Wednesday, August 15, 2007

In Real Life That Courtroom Drama Shit Just Don't Work

Los Angeles, CA

I have refrained on commenting on Phil Spector, inventor of the Wall of Sound and all around crazy motherfucker, and his current troubles. Mostly, because everyone else has.

On the odd chance you've been living under a rock and haven't heard of this, Phil has been accused of shooting Lana Clarkson in the head at his home. Blood was found speckled on his jacket, and the prosecution's theory is that it could only have gotten there if he'd pulled the trigger.

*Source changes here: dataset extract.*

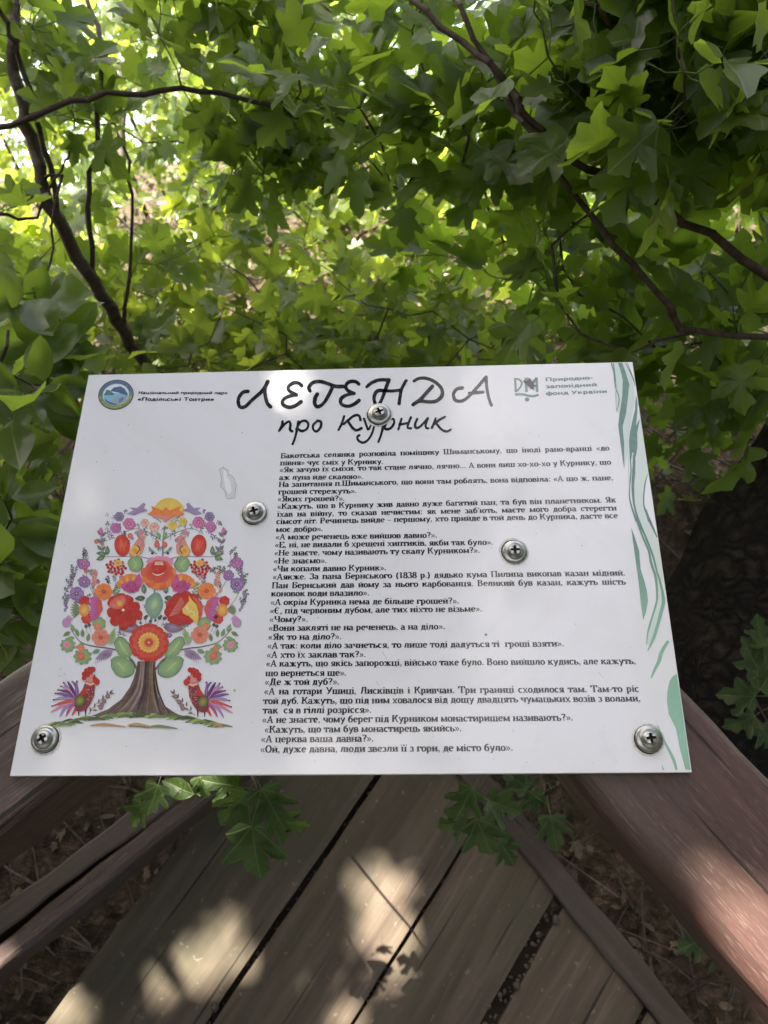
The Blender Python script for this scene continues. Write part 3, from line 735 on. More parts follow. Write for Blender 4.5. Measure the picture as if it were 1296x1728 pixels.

Not so fast. Turns out that defense attorneys got one of their expert witnesses to testify that in fact, no, Mr. Spector didn't need to be the one to pull the trigger as Ms Clarkson's spine hadn't been severed by the bullet, allowing her to possibly continue coughing up blood, potentially spattering Mr. Spector's clothes. Seems he was at the autopsy and went over all of the forensics reports.

Great move, defense. Only problem is that they didn't tell the prosecution they were going to do it.

See, there's this little thing called "Discovery" where everyone's supposed to be on the same page and know what the other people know. No surprises, no last minute witnesses, new evidence, nothing. Unless both sides know about it first.

Needless to say, the judge is not happy, but that's a moot point if it puts some doubt into the minds of the jurors.


JD Rhoades said...

Usually, it's the other way around...the prosecutor suddenly "remembers" they forgot to give you the statement of the witness who says the prosecuting witness is a pathological liar. And it's a week before trial in a capital case. This actually just happened to a friend of mine, and the judge refused to continue the case to give him time to run the witness down.

Steven said...

I would think you wouldn't need all that much time to run a witness down if there's enough horsepower under the hood of the car... Even an especially dodgy witness can only run 20-25 mph, tops.